Determine the number of lines in the data that include the word "from", and write only that number.

*DATA SHOWN*:
======
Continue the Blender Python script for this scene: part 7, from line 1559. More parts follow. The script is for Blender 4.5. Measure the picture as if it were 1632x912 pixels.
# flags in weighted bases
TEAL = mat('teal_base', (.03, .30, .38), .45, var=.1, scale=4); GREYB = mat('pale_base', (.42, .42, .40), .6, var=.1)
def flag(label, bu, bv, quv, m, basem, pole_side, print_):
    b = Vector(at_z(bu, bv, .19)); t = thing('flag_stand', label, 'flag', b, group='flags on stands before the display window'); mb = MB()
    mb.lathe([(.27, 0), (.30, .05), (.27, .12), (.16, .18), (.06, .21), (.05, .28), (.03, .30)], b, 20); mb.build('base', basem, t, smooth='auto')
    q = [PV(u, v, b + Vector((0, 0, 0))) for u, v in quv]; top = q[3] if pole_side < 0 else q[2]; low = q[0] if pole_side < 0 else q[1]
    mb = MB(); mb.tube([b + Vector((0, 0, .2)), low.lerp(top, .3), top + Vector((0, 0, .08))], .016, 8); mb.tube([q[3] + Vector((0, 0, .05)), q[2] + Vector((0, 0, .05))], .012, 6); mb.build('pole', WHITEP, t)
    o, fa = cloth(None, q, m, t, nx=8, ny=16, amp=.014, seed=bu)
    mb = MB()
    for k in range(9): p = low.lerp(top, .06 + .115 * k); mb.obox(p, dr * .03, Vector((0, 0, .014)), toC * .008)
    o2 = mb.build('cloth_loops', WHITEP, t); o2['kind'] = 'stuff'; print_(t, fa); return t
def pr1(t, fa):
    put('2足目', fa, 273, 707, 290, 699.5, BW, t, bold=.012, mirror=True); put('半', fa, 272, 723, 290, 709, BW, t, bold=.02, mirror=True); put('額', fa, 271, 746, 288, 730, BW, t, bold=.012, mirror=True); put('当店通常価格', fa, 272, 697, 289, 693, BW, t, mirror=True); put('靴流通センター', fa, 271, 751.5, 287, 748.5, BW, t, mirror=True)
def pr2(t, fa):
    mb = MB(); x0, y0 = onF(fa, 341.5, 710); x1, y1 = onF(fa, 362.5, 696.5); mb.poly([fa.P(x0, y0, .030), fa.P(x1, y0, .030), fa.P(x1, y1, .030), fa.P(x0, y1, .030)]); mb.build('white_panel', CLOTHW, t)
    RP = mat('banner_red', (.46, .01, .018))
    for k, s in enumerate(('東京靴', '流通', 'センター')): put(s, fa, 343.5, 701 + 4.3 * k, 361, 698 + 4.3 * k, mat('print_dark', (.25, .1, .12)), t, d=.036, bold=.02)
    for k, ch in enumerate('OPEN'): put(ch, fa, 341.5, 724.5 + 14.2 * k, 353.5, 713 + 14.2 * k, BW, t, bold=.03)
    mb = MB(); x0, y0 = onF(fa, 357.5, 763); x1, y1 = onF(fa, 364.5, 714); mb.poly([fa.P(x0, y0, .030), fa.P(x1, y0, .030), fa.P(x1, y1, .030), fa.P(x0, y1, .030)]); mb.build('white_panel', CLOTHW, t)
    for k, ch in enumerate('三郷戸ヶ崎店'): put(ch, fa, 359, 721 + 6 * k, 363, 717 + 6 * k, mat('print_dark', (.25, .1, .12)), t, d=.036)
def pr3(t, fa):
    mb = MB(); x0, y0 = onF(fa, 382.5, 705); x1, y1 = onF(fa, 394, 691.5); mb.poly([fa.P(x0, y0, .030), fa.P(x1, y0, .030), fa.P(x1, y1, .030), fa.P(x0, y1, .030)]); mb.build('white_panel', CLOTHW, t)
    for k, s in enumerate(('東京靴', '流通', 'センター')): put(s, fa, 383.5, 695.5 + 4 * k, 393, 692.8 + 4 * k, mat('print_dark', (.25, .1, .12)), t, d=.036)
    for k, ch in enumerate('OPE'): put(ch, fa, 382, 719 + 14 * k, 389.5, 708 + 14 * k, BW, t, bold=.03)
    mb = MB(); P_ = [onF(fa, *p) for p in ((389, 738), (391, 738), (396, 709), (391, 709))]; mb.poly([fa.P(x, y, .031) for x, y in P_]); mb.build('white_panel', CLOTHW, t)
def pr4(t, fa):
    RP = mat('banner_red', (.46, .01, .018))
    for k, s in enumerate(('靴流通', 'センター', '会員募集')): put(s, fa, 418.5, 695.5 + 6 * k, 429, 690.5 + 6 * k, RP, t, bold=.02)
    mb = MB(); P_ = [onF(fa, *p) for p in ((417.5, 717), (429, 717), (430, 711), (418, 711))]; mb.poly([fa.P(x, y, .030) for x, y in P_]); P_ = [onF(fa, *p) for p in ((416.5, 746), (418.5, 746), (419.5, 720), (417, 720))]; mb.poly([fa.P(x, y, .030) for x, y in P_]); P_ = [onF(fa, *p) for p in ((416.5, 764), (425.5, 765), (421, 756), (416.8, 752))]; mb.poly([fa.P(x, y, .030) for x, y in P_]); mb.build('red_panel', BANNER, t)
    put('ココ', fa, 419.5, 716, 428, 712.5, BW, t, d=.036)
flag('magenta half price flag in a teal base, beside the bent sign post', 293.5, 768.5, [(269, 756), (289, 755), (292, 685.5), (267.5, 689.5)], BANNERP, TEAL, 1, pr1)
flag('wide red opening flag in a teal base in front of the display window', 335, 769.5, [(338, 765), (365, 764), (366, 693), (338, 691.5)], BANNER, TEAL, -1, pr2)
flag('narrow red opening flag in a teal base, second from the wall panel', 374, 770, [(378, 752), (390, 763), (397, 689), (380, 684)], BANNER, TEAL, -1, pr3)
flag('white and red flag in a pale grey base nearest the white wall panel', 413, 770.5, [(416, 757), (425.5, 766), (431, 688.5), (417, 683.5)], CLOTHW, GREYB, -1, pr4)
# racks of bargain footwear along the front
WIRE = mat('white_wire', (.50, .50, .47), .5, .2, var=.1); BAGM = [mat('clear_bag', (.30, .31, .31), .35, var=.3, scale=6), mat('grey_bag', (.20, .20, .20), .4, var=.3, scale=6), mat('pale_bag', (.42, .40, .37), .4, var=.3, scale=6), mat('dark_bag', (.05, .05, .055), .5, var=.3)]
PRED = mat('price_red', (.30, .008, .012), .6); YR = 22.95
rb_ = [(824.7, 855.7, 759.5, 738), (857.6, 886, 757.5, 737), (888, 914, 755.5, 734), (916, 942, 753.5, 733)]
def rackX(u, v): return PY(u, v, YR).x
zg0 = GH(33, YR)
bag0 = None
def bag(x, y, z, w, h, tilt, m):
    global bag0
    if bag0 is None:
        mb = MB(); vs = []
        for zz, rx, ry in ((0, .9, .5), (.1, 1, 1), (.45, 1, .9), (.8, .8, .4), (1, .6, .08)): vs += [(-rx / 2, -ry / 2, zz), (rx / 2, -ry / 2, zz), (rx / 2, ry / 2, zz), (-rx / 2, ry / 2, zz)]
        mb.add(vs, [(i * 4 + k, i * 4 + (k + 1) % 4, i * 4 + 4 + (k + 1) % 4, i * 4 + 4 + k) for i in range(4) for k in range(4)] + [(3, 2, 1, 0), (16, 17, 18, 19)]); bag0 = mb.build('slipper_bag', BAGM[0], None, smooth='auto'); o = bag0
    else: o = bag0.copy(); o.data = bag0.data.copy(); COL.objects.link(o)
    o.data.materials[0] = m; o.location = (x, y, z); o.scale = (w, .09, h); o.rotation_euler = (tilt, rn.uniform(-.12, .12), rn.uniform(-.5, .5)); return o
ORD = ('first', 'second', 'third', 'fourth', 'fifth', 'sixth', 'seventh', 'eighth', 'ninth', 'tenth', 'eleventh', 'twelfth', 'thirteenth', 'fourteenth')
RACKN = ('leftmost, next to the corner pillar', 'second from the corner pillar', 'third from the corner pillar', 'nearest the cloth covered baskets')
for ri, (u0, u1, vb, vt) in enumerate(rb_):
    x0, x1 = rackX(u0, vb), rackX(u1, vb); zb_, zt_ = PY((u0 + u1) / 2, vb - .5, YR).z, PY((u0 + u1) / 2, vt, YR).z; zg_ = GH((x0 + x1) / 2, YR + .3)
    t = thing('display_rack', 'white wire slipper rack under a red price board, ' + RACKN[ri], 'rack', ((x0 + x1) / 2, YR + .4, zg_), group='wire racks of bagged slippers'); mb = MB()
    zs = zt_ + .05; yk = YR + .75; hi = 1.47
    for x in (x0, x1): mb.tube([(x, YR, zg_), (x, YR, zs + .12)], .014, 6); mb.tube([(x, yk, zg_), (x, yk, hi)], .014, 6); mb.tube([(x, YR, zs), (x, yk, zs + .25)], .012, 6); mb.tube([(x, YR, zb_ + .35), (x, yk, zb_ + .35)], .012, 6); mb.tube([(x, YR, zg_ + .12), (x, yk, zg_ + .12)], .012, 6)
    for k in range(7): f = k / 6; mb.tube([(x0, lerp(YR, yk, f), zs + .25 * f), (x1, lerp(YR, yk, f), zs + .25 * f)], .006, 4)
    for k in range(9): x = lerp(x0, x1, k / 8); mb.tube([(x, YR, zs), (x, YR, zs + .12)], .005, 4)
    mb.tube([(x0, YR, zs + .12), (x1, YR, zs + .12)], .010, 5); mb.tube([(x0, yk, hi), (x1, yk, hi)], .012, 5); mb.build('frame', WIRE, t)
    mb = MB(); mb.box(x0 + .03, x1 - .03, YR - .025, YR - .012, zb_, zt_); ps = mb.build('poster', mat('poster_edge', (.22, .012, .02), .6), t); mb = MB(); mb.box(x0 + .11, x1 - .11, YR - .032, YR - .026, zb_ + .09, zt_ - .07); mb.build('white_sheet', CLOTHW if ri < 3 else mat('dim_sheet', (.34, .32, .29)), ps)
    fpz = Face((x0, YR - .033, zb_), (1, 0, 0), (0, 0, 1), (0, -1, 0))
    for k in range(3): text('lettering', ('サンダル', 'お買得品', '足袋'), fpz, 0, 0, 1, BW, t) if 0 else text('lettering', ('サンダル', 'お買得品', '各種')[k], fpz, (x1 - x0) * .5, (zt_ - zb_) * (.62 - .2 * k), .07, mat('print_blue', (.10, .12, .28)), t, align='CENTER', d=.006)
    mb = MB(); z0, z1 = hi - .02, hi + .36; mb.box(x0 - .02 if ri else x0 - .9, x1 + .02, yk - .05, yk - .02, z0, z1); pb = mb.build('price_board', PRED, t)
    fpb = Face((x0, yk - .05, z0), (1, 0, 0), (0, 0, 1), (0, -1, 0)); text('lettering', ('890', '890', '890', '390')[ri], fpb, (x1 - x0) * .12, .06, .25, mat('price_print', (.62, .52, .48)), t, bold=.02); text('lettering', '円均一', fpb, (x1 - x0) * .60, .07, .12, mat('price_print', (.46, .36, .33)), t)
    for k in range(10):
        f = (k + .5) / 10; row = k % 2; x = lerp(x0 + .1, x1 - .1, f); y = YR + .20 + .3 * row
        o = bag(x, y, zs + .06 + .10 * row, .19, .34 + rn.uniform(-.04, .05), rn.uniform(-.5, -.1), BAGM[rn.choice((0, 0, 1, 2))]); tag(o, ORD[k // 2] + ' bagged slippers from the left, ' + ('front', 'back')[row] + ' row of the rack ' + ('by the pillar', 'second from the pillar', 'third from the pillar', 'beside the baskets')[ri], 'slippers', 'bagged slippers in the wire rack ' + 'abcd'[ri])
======
*RESULT BELOW*: 4